Vergüenza parece decirnos que vivimos en la era de los sucedáneos: la nueva versión de la película protagonizada por Dustin Hoffman quiere ser un sustitutivo barato del original; Óscar termina por suplantar al actor protagonista y en la fiesta que Jesús organiza en su casa y a la que invita al reparto, el paté y el vino ‘buenos’ son remplazados por otros dos de peor calidad. Una reflexión sobre el cine desde la televisión -¿acaso no es el reducto en el que se están refugiando numerosos cineastas que ya no pueden hacer cine?- que también permite introducir referencias que, al igual que en la primera temporada, van desde Blake Edwards -ese momento del rodaje en el que se condensa el arranque de
El guateque- a Larry David.
Del co-creador de
Seinfield, Álvaro Fernández Armero y Juan Cavestany aprehenden esa voluntad por forzar continuamente los límites del humor aplicados a la corrección política. Los directores españoles demuestran que romper con ella no implica dar rienda suelta a la intolerancia -el magnífico gag sobre el instinto y el macho alfa del episodio tercero- al igual que
evidencian que la práctica del humor exige un profundo conocimiento de sus mecanismos para así poder fracturar sus límites. Por eso, los chistes a propósito de los homosexuales que aparecen en
Superlópez (
Javier Ruiz Caldera, 2018) pueden resultar ofensivos y todo lo referido a la cuestión racial que aparece en
Vergüenza causa mayor impacto porque pone en jaque nuestras propias actitudes con respecto a esa cuestión. Otro tanto sucede con el feminismo y su uso como arma para defenderse de cualquiera que sea la acusación, aun cuando esta no guarde relación alguna con el movimiento. Me refiero al encontronazo que se produce entre Jesús y la hija de su vecina, a la que riñe porque no quiere apagar la luz a la hora convenida. Para evitar cumplir con lo pactado, la adolescente se escuda en un “déjame ya con tu rollo machista patriarcal”. La gracia está en que, por una parte, el parapeto feminista no viene a cuento, pero, al mismo tiempo, Jesús no puede responder a un ataque verbal que lo señala, acertadamente, como un genuino espécimen heteropatriarcal, por más que la orden que le da a la joven nada tenga que ver con su rancia manera de ser.
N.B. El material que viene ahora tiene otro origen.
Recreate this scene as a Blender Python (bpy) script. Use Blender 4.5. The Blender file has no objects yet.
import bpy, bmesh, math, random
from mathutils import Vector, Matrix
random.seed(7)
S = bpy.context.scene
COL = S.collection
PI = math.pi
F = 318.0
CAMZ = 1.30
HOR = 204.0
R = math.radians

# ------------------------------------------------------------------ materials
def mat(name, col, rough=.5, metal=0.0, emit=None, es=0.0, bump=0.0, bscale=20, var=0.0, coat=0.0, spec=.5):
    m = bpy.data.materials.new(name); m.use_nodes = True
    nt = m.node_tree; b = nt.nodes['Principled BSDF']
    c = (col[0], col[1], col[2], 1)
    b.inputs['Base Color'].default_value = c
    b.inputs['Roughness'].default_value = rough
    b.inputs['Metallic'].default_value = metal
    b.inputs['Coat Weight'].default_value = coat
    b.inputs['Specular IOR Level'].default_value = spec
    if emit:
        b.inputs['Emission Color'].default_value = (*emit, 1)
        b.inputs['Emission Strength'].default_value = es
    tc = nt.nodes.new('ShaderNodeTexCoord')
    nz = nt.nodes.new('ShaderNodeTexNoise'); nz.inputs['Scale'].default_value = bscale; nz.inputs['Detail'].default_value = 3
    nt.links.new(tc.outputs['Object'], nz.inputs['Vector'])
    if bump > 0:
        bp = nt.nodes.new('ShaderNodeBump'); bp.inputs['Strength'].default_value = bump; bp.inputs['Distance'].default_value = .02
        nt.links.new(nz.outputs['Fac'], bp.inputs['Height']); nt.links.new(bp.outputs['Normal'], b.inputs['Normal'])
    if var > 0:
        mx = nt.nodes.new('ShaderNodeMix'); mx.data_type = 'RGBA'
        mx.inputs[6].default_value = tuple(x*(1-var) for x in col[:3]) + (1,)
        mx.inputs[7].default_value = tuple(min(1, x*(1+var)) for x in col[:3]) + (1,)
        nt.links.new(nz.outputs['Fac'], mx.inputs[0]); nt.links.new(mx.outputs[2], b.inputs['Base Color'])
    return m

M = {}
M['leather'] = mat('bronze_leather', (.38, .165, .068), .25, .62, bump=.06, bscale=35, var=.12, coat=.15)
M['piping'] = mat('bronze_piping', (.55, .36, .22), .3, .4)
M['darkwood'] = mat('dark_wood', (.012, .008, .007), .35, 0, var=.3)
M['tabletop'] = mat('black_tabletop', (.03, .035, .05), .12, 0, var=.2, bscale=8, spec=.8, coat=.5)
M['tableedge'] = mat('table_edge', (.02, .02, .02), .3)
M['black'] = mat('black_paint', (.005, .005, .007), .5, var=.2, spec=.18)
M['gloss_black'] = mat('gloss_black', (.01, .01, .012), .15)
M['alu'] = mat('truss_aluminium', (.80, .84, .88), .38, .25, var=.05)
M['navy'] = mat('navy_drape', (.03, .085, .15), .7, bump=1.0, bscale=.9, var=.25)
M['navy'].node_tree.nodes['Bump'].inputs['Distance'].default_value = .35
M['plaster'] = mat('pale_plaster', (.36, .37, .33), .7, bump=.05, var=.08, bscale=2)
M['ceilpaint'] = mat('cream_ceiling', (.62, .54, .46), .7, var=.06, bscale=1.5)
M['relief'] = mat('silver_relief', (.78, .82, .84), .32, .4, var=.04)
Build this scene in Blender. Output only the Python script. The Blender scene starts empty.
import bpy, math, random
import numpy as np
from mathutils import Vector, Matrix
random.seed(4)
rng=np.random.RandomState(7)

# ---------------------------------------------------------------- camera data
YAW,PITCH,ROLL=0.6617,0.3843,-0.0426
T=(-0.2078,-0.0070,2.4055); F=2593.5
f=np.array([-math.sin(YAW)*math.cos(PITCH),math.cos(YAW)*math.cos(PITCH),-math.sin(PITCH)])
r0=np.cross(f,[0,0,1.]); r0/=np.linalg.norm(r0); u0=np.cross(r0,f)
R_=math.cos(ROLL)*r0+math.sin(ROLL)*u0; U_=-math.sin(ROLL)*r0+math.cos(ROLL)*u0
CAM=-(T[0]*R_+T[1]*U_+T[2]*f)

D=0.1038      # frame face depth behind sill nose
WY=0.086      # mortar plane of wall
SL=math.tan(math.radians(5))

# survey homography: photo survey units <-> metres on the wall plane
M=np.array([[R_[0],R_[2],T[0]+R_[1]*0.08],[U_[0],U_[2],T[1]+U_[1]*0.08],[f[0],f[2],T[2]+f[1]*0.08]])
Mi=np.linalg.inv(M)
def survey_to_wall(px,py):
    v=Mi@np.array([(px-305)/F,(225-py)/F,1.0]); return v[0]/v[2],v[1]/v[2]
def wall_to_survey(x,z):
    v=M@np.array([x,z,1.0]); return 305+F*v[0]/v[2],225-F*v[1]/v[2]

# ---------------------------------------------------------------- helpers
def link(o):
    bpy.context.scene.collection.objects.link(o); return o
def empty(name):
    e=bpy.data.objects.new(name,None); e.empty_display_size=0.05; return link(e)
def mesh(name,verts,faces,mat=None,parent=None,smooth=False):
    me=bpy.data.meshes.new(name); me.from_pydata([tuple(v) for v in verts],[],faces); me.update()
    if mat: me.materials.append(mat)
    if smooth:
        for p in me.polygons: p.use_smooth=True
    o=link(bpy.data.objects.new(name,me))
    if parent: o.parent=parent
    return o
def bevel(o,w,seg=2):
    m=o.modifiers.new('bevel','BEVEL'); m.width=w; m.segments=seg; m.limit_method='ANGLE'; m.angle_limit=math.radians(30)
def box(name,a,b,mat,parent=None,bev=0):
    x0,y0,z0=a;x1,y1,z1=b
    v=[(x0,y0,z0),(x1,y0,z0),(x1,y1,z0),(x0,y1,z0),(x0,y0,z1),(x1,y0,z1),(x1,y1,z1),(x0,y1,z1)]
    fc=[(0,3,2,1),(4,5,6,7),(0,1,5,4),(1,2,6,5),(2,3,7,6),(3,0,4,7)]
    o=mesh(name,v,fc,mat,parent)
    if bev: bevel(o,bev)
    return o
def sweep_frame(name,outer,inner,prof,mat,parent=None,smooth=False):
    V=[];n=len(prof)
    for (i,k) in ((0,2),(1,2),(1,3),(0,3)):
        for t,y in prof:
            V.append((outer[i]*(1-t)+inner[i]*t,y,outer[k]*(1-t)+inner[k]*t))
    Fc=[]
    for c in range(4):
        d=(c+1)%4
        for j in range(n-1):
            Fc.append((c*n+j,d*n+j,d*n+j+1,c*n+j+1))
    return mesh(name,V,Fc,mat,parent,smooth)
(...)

En Vergüenza siempre hay más cera de la que arde.
Tal vez por ello, porque esa comicidad corrosiva y molesta esconde infinidad de matices, me ha parecido interesante -puede que a ustedes no- aproximarme a esta serie desde una óptica casi exclusivamente política, más aún en un momento en el que la ultraderecha y el neoliberalismo depredador están en auge. Que la segunda temporada termine con la destrucción de una colectividad compuesta por una unión de egoísmos que devienen irreconciliables nos debería hacer pensar, sin dejar de abochornarnos de risa, en lo que se nos puede venir encima. Aunque, a lo mejor, como mi mujer suele decirme, veo cosas donde no las hay. Pero ¡qué se le va a hacer!, uno siempre creyó en fantasmas y el que se me ha aparecido después del 2-D andaluz me da un miedo de cojones. Y vergüenza. Mucha.